Terminó noveno grado mientras trabajaba de madrugada. Dormía poco, comía cuando podía. Su abuela fue la única que la defendió del rechazo familiar, la única voz que le decía que no tenía nada de malo querer ser feliz. Las demás le dieron la espalda, y el Estado, como siempre, no la vio. Pero Karoline encontró otra forma de familia: las mujeres trans con las que compartía esquina, casa y miedo.
Con el tiempo, se volvió hija de Lizeth, la madre de La Esmeralda, y más tarde heredó su lugar. En el mundo del trabajo sexual, las jerarquías se construyen a golpes. Ser madre es sobrevivir y proteger. Karoline tenía el carácter, la fuerza y la voz que imponía respeto. ‘Yo anoto placas, peleo con la policía, no me dejo de nadie’, decía entre risas.
Sus cicatrices eran su biografía.

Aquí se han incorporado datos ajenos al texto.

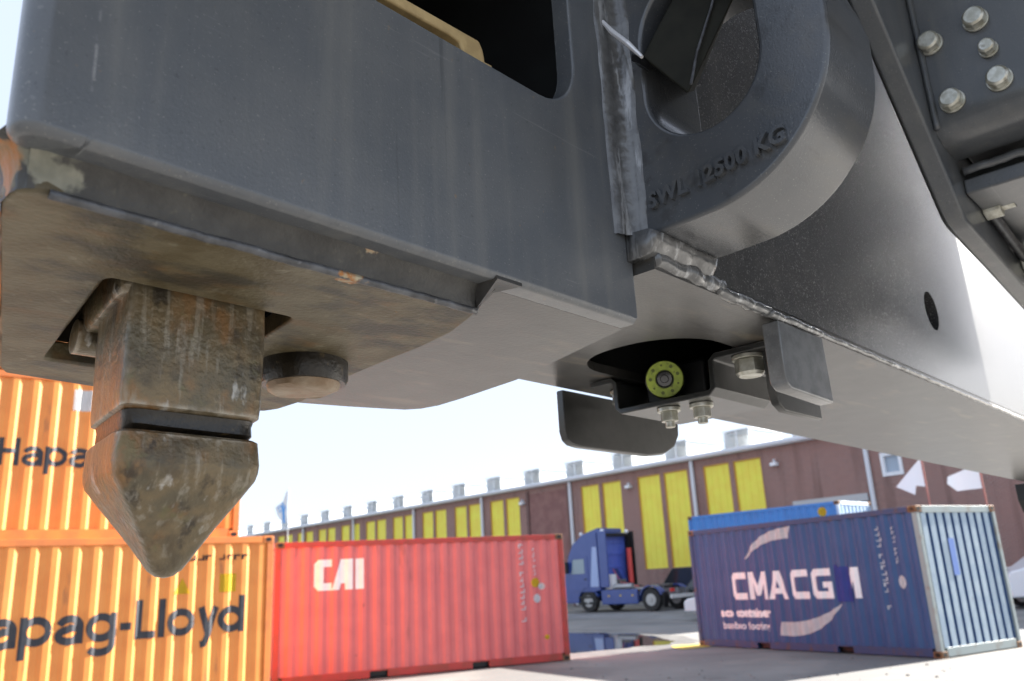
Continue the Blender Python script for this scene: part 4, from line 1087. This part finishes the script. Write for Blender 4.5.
for i in range(9):
    t = 2 * math.pi * i / 9 + .3; d = oa * math.cos(t) + ob_ * math.sin(t)
    cyl(bm, sc_ + ax * .0125 + d * .085, sc_ + ax * .0145 + d * .085, .011 if i % 3 else .007, n=10)
part("ring_mark", bm, mat("olive_print", (.12, .15, .03), .5), rg)
bm = bmesh.new(); cyl(bm, sc_, sc_ + ax * .02, .050, .044, n=28); cyl(bm, sc_ + ax * .02, sc_ + ax * .03, .026, .022, n=20)
part("lens", bm, LENS, sn, smooth=40)
pc = [(4.62, 2.64, 1.06), (4.70, 2.62, 1.10), (4.80, 2.60, 1.20), (4.86, 2.50, 1.34), (4.84, 2.36, 1.46)]
part("cable", tube(pc, .028, 10), BLACK, sn, smooth=180)
# far guard plate, hanging from the back edge
gl = [(4.19, 1.208), (4.19, .93), (4.21, .875), (4.26, .845), (4.34, .835), (5.15, .835), (5.34, .86), (5.50, .93), (5.58, 1.03), (5.60, 1.208)]
part("guard_plate", prism(gl, 3.385, 3.445, 'y'), BRKT, bevel=.01)
# near guard plate on the front edge
gr = [(3.86, 1.20), (3.86, .90), (3.875, .868), (3.91, .85), (4.42, .835), (4.40, 1.20)]
part("guard_plate", prism(gr, 1.70, 1.79, 'y'), mat("guard_paint", (.17, .175, .18), .25, .15, (.13, .133, .137), 90, bump=.15, bscale=900, coat=.4, layers=[((.4, .4, .4), 1200, .58, .7, I3, .3)]), bevel=.014)
part("guard_plate", prism([(4.27, 1.208), (4.27, .92), (4.30, .86), (4.36, .83), (4.85, .83), (4.85, 1.208)], 1.95, 2.0, 'y'), BRKT, bevel=.01)

# --- main frame at the right: cheek plate, bolted plate, ledge, nut and stud
cheek = [(2.6, 5.3), (3.6, 4.3), (4.68, 3.22), (5.72, 2.20), (5.80, 2.145), (5.92, 2.12), (6.81, 2.045), (7.75, 1.95), (9.15, 1.83), (9.15, 5.45), (2.6, 5.45)]
part("cheek_plate", prism(cheek, 1.17, 1.30, 'y'), PAINT, bevel=.02, seg=3)
part("cheek_light_stop", prism([(2.75, 5.3), (3.7, 4.35), (4.76, 3.29), (5.79, 2.27), (5.86, 2.21), (5.95, 2.18), (6.83, 2.11), (7.77, 2.02), (9.1, 1.90), (9.1, 5.4), (2.75, 5.4)], 1.303, 1.33, 'y'), DARK)  # added dark sheet, cuts light bouncing between cheek and beam
secs = []
prf = [(5.45, 5.45), (5.45, 2.78), (5.458, 2.72), (5.48, 2.67), (5.52, 2.63), (5.58, 2.61), (5.64, 2.605), (5.9, 2.605), (5.9, 2.67), (5.64, 2.67), (5.57, 2.69), (5.53, 2.74), (5.52, 2.79), (5.52, 5.45)]
bp = part("bolted_plate", loft([[(a, v_, b_) for a, b_ in prf] for v_ in (-1.2, 1.168)]), PAINT, smooth=45)
for (x, y, r) in ((974, 19, .068), (929, 43, .068), (987, 48, .05), (998, 78, .068), (951, 100, .068)):
    v_, w_ = upl(x + 2, y + 2, 5.45)
    hexbolt(bp, (5.448, v_, w_), (-1, 0, 0), r, .09, m=ZINC)
part("ledge", boxbm(5.92, 8.9, -1.2, 1.168, 2.36, 2.47), PAINT, bevel=.015)
part("ledge_web", boxbm(6.05, 6.12, -1.2, 1.168, 2.472, 2.603), BRKT)
# slim painted weld in the corner of the bolted plate
pts = [(5.435, 1.15 + .002 * noise.noise(Vector((0, 3, i * .3))), 2.66 + 2.4 * i / 60) for i in range(61)]
part("weld_bead", tube(pts, .020, 8), PAINT, smooth=180)
pts = [(5.90 + .015 * noise.noise(Vector((i * .6, 1, 0))), 1.15 - 1.7 * i / 40, 2.52 + .015 * noise.noise(Vector((i * .6, 7, 0)))) for i in range(41)]
part("weld_bead", tube(pts, .03, 8), WELD2, smooth=180)
u_, w_ = vpl(983, 208, 1.17)
nut = part("nut", cylbm((u_, 1.168, w_), (u_, 1.05, w_), .10, n=6), ZINC, bevel=.01)
part("stud", cylbm((u_, 1.06, w_), (u_, .97, w_), .06, n=16), ZINC, nut, smooth=40)
u2, w2 = vpl(1022, 262, 1.17)
nut2 = part("nut", cylbm((u2, 1.168, w2), (u2, 1.05, w2), .10, n=6), ZINC, bevel=.01)
part("tie_rod", cylbm((u_ + .05, 1.13, w_ - .05), (u2 + .4, 1.13, w2 - .06), .035, n=12), BARE, smooth=40)
# added boxes out of view: block sun on the spreader and sky reflections
part("light_blocker_top", boxbm(.2, 13, -6.0, .6, 5.5, 8.0), PAINT, bevel=.05)
part("light_blocker_body", boxbm(5.75, 9.15, -3.0, 1.166, 2.72, 5.45), PAINT, bevel=.03)
part("light_blocker_foot", boxbm(6.5, 9.15, -3.0, .66, .95, 2.3), BEAMPAINT, bevel=.04)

Algunas se asomaban bajo su blusa; otras dormían en los pliegues del cuerpo. Cada marca era una historia de resistencia, una prueba de que había logrado mantenerse viva donde muchas no pudieron.

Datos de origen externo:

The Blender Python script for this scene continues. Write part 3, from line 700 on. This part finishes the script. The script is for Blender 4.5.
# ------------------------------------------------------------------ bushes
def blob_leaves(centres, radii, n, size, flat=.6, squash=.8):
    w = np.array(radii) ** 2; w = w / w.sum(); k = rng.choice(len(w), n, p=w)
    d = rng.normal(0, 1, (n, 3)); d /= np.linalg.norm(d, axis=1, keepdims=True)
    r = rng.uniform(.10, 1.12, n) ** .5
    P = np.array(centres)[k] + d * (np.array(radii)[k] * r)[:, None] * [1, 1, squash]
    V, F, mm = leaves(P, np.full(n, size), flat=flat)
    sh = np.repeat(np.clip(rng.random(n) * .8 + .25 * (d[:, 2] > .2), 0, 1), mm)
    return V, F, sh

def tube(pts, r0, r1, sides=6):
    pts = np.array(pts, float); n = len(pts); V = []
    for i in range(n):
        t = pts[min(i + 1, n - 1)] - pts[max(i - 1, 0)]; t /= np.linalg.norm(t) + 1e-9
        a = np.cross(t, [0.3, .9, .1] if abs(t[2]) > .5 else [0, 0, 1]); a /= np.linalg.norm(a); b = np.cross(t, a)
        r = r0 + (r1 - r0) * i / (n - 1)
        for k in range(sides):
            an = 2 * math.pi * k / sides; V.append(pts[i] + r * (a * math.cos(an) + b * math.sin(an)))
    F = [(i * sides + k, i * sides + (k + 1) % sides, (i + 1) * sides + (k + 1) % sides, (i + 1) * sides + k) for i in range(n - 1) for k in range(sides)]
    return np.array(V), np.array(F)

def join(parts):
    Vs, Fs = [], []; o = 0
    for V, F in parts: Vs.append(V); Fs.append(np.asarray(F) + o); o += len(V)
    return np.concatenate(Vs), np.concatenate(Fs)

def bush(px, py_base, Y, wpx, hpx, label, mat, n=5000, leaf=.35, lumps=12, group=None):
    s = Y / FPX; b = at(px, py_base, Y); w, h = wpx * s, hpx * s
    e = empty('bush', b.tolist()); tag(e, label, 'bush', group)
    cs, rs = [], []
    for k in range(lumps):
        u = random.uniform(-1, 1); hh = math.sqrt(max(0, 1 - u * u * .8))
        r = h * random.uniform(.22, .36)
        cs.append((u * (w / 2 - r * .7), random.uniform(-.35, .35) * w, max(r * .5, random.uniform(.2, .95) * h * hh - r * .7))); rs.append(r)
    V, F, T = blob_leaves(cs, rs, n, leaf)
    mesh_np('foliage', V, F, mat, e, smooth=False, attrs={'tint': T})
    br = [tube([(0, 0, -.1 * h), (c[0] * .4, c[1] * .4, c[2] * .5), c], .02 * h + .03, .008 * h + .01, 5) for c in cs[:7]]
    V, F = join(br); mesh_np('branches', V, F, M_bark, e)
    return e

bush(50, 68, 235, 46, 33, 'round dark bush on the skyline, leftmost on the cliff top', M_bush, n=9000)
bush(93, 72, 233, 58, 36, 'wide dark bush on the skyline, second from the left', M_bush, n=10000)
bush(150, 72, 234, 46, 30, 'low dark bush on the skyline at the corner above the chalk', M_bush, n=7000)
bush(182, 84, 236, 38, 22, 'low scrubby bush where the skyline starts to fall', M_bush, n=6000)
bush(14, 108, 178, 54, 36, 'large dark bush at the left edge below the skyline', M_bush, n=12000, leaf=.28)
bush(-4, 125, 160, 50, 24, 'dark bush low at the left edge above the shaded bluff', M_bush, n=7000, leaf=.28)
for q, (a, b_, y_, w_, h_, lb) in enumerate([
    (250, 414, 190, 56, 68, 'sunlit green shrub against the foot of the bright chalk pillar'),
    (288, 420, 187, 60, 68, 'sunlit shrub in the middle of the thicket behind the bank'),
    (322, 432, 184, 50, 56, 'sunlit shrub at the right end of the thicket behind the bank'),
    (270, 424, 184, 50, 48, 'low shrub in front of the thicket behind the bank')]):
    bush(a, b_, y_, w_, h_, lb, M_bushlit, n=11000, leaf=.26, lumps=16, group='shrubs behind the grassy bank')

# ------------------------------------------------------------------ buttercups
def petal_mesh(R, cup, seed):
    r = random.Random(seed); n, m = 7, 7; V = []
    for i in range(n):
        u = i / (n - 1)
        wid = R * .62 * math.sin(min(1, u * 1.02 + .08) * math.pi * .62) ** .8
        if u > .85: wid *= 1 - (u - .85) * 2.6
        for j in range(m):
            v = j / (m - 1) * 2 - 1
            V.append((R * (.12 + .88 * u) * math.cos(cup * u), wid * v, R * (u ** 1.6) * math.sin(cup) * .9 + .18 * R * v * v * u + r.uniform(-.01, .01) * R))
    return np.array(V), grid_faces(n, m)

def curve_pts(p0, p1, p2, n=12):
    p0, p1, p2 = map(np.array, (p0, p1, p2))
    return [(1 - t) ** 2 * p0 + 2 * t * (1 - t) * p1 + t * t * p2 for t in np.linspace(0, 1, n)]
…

Cuando se convirtió en madre de las calles, comenzó a leer sobre leyes. Aprendió a citar la Constitución, a escribir peticiones, a exigir acompañamiento de salud. Sabía que el trabajo sexual no era ilegal, pero tampoco era reconocido. Entre el vacío jurídico y la represión policial, el cuerpo de las mujeres trans seguía siendo territorio sin derechos.